* _WHAT YOU NEED TO DO_:
Write the material out again, line by line, exactly as it is.

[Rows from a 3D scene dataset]
[START]

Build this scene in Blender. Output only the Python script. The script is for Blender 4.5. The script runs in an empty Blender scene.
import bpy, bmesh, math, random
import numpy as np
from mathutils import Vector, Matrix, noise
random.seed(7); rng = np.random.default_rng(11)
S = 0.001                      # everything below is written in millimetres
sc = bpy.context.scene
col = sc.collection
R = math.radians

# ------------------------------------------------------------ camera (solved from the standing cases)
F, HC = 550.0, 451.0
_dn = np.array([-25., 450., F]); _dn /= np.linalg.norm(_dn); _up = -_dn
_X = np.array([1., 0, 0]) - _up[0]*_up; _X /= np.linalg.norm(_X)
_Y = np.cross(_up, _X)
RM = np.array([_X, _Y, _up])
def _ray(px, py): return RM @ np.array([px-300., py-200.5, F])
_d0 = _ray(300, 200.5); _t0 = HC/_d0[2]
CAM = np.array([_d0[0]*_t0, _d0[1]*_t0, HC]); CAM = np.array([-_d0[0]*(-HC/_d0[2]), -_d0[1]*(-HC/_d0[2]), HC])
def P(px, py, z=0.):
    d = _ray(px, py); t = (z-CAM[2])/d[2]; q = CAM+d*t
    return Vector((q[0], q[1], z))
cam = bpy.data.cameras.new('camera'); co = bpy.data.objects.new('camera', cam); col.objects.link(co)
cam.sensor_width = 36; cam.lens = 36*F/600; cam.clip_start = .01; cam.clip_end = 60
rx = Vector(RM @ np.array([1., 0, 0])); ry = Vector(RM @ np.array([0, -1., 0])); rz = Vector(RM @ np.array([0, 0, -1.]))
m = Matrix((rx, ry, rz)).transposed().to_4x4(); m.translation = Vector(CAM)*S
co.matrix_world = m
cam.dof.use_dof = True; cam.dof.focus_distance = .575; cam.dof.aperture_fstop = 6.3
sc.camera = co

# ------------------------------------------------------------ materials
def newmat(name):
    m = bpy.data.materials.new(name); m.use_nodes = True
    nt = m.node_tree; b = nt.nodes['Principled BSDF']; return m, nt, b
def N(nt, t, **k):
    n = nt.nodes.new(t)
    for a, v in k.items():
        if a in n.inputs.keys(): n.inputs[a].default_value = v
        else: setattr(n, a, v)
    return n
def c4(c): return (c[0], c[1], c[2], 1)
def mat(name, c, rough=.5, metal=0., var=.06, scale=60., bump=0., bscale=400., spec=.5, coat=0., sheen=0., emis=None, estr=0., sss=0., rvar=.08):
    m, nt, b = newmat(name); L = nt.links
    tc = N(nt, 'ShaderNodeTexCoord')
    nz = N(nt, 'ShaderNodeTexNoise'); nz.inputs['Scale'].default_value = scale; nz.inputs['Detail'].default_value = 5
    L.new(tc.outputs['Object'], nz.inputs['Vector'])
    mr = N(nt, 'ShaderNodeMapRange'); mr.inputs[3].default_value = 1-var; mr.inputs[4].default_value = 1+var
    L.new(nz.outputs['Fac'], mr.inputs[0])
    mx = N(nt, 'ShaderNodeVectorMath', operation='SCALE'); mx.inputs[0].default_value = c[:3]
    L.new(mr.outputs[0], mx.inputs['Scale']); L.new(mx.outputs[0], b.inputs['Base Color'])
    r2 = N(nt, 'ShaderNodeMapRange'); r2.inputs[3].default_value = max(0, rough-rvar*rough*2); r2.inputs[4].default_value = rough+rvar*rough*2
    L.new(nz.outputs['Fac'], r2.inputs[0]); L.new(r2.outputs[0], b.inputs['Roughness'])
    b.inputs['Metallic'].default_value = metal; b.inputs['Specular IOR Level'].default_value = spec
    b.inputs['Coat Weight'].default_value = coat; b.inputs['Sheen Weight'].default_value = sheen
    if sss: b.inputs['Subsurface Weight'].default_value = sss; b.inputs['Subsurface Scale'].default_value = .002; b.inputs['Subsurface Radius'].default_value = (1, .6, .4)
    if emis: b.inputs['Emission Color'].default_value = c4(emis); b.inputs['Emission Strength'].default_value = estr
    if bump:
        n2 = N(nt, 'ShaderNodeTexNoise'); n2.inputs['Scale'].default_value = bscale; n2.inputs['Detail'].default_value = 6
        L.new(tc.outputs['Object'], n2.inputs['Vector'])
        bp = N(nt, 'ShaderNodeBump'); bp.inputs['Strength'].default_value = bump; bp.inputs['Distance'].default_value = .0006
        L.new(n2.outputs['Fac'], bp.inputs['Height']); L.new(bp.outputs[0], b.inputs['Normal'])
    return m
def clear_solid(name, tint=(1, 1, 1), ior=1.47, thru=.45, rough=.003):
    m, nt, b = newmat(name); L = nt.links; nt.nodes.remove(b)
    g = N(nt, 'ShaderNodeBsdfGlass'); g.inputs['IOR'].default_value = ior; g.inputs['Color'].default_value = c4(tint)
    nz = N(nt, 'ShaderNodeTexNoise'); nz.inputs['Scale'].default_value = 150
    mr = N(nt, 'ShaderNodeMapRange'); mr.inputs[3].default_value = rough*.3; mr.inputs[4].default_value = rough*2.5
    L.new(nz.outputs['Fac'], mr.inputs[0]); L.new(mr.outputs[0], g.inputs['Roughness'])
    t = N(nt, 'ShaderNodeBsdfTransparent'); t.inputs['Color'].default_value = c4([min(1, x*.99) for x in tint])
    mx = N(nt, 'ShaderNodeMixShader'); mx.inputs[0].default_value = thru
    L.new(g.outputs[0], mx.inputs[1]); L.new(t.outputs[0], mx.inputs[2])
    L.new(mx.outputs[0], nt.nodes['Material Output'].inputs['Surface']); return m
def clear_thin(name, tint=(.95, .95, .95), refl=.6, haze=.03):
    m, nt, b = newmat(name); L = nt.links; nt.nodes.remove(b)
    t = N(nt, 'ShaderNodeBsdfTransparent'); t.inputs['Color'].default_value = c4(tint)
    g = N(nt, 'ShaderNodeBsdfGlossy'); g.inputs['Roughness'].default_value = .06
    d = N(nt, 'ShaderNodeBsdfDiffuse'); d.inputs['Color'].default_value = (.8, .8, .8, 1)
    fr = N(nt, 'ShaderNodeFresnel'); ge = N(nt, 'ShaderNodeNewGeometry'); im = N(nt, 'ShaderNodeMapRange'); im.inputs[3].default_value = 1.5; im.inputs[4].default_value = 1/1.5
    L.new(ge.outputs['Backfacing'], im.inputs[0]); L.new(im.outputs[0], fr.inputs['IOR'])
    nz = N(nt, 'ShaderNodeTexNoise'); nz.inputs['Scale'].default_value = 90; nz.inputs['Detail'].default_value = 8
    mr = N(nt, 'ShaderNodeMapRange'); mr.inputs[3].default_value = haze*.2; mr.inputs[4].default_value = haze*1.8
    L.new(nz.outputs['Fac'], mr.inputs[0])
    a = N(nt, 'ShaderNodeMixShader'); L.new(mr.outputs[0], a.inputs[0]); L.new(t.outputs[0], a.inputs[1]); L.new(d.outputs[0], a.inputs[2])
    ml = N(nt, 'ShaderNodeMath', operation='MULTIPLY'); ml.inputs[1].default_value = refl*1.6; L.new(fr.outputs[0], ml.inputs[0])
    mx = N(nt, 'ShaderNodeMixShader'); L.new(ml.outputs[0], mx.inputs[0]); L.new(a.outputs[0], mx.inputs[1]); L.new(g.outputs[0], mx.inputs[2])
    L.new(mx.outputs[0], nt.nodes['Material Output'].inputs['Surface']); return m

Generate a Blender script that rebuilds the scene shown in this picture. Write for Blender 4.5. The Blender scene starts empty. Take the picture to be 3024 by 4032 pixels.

[END]

* _SOLUTION TO THE EXERCISE_:
Build this scene in Blender. Output only the Python script. The script is for Blender 4.5. The script runs in an empty Blender scene.
import bpy, bmesh, math, random
import numpy as np
from mathutils import Vector, Matrix, noise
random.seed(7); rng = np.random.default_rng(11)
S = 0.001                      # everything below is written in millimetres
sc = bpy.context.scene
col = sc.collection
R = math.radians

# ------------------------------------------------------------ camera (solved from the standing cases)
F, HC = 550.0, 451.0
_dn = np.array([-25., 450., F]); _dn /= np.linalg.norm(_dn); _up = -_dn
_X = np.array([1., 0, 0]) - _up[0]*_up; _X /= np.linalg.norm(_X)
_Y = np.cross(_up, _X)
RM = np.array([_X, _Y, _up])
def _ray(px, py): return RM @ np.array([px-300., py-200.5, F])
_d0 = _ray(300, 200.5); _t0 = HC/_d0[2]
CAM = np.array([_d0[0]*_t0, _d0[1]*_t0, HC]); CAM = np.array([-_d0[0]*(-HC/_d0[2]), -_d0[1]*(-HC/_d0[2]), HC])
def P(px, py, z=0.):
    d = _ray(px, py); t = (z-CAM[2])/d[2]; q = CAM+d*t
    return Vector((q[0], q[1], z))
cam = bpy.data.cameras.new('camera'); co = bpy.data.objects.new('camera', cam); col.objects.link(co)
cam.sensor_width = 36; cam.lens = 36*F/600; cam.clip_start = .01; cam.clip_end = 60
rx = Vector(RM @ np.array([1., 0, 0])); ry = Vector(RM @ np.array([0, -1., 0])); rz = Vector(RM @ np.array([0, 0, -1.]))
m = Matrix((rx, ry, rz)).transposed().to_4x4(); m.translation = Vector(CAM)*S
co.matrix_world = m
cam.dof.use_dof = True; cam.dof.focus_distance = .575; cam.dof.aperture_fstop = 6.3
sc.camera = co

# ------------------------------------------------------------ materials
def newmat(name):
    m = bpy.data.materials.new(name); m.use_nodes = True
    nt = m.node_tree; b = nt.nodes['Principled BSDF']; return m, nt, b
def N(nt, t, **k):
    n = nt.nodes.new(t)
    for a, v in k.items():
        if a in n.inputs.keys(): n.inputs[a].default_value = v
        else: setattr(n, a, v)
    return n
def c4(c): return (c[0], c[1], c[2], 1)
def mat(name, c, rough=.5, metal=0., var=.06, scale=60., bump=0., bscale=400., spec=.5, coat=0., sheen=0., emis=None, estr=0., sss=0., rvar=.08):
    m, nt, b = newmat(name); L = nt.links
    tc = N(nt, 'ShaderNodeTexCoord')
    nz = N(nt, 'ShaderNodeTexNoise'); nz.inputs['Scale'].default_value = scale; nz.inputs['Detail'].default_value = 5
    L.new(tc.outputs['Object'], nz.inputs['Vector'])
    mr = N(nt, 'ShaderNodeMapRange'); mr.inputs[3].default_value = 1-var; mr.inputs[4].default_value = 1+var
    L.new(nz.outputs['Fac'], mr.inputs[0])
    mx = N(nt, 'ShaderNodeVectorMath', operation='SCALE'); mx.inputs[0].default_value = c[:3]
    L.new(mr.outputs[0], mx.inputs['Scale']); L.new(mx.outputs[0], b.inputs['Base Color'])
    r2 = N(nt, 'ShaderNodeMapRange'); r2.inputs[3].default_value = max(0, rough-rvar*rough*2); r2.inputs[4].default_value = rough+rvar*rough*2
    L.new(nz.outputs['Fac'], r2.inputs[0]); L.new(r2.outputs[0], b.inputs['Roughness'])
    b.inputs['Metallic'].default_value = metal; b.inputs['Specular IOR Level'].default_value = spec
    b.inputs['Coat Weight'].default_value = coat; b.inputs['Sheen Weight'].default_value = sheen
    if sss: b.inputs['Subsurface Weight'].default_value = sss; b.inputs['Subsurface Scale'].default_value = .002; b.inputs['Subsurface Radius'].default_value = (1, .6, .4)
    if emis: b.inputs['Emission Color'].default_value = c4(emis); b.inputs['Emission Strength'].default_value = estr
    if bump:
        n2 = N(nt, 'ShaderNodeTexNoise'); n2.inputs['Scale'].default_value = bscale; n2.inputs['Detail'].default_value = 6
        L.new(tc.outputs['Object'], n2.inputs['Vector'])
        bp = N(nt, 'ShaderNodeBump'); bp.inputs['Strength'].default_value = bump; bp.inputs['Distance'].default_value = .0006
        L.new(n2.outputs['Fac'], bp.inputs['Height']); L.new(bp.outputs[0], b.inputs['Normal'])
    return m
def clear_solid(name, tint=(1, 1, 1), ior=1.47, thru=.45, rough=.003):
    m, nt, b = newmat(name); L = nt.links; nt.nodes.remove(b)
    g = N(nt, 'ShaderNodeBsdfGlass'); g.inputs['IOR'].default_value = ior; g.inputs['Color'].default_value = c4(tint)
    nz = N(nt, 'ShaderNodeTexNoise'); nz.inputs['Scale'].default_value = 150
    mr = N(nt, 'ShaderNodeMapRange'); mr.inputs[3].default_value = rough*.3; mr.inputs[4].default_value = rough*2.5
    L.new(nz.outputs['Fac'], mr.inputs[0]); L.new(mr.outputs[0], g.inputs['Roughness'])
    t = N(nt, 'ShaderNodeBsdfTransparent'); t.inputs['Color'].default_value = c4([min(1, x*.99) for x in tint])
    mx = N(nt, 'ShaderNodeMixShader'); mx.inputs[0].default_value = thru
    L.new(g.outputs[0], mx.inputs[1]); L.new(t.outputs[0], mx.inputs[2])
    L.new(mx.outputs[0], nt.nodes['Material Output'].inputs['Surface']); return m
def clear_thin(name, tint=(.95, .95, .95), refl=.6, haze=.03):
    m, nt, b = newmat(name); L = nt.links; nt.nodes.remove(b)
    t = N(nt, 'ShaderNodeBsdfTransparent'); t.inputs['Color'].default_value = c4(tint)
    g = N(nt, 'ShaderNodeBsdfGlossy'); g.inputs['Roughness'].default_value = .06
    d = N(nt, 'ShaderNodeBsdfDiffuse'); d.inputs['Color'].default_value = (.8, .8, .8, 1)
    fr = N(nt, 'ShaderNodeFresnel'); ge = N(nt, 'ShaderNodeNewGeometry'); im = N(nt, 'ShaderNodeMapRange'); im.inputs[3].default_value = 1.5; im.inputs[4].default_value = 1/1.5
    L.new(ge.outputs['Backfacing'], im.inputs[0]); L.new(im.outputs[0], fr.inputs['IOR'])
    nz = N(nt, 'ShaderNodeTexNoise'); nz.inputs['Scale'].default_value = 90; nz.inputs['Detail'].default_value = 8
    mr = N(nt, 'ShaderNodeMapRange'); mr.inputs[3].default_value = haze*.2; mr.inputs[4].default_value = haze*1.8
    L.new(nz.outputs['Fac'], mr.inputs[0])
    a = N(nt, 'ShaderNodeMixShader'); L.new(mr.outputs[0], a.inputs[0]); L.new(t.outputs[0], a.inputs[1]); L.new(d.outputs[0], a.inputs[2])
    ml = N(nt, 'ShaderNodeMath', operation='MULTIPLY'); ml.inputs[1].default_value = refl*1.6; L.new(fr.outputs[0], ml.inputs[0])
    mx = N(nt, 'ShaderNodeMixShader'); L.new(ml.outputs[0], mx.inputs[0]); L.new(a.outputs[0], mx.inputs[1]); L.new(g.outputs[0], mx.inputs[2])
    L.new(mx.outputs[0], nt.nodes['Material Output'].inputs['Surface']); return m

Generate a Blender script that rebuilds the scene shown in this picture. Write for Blender 4.5. The Blender scene starts empty. Take the picture to be 3024 by 4032 pixels.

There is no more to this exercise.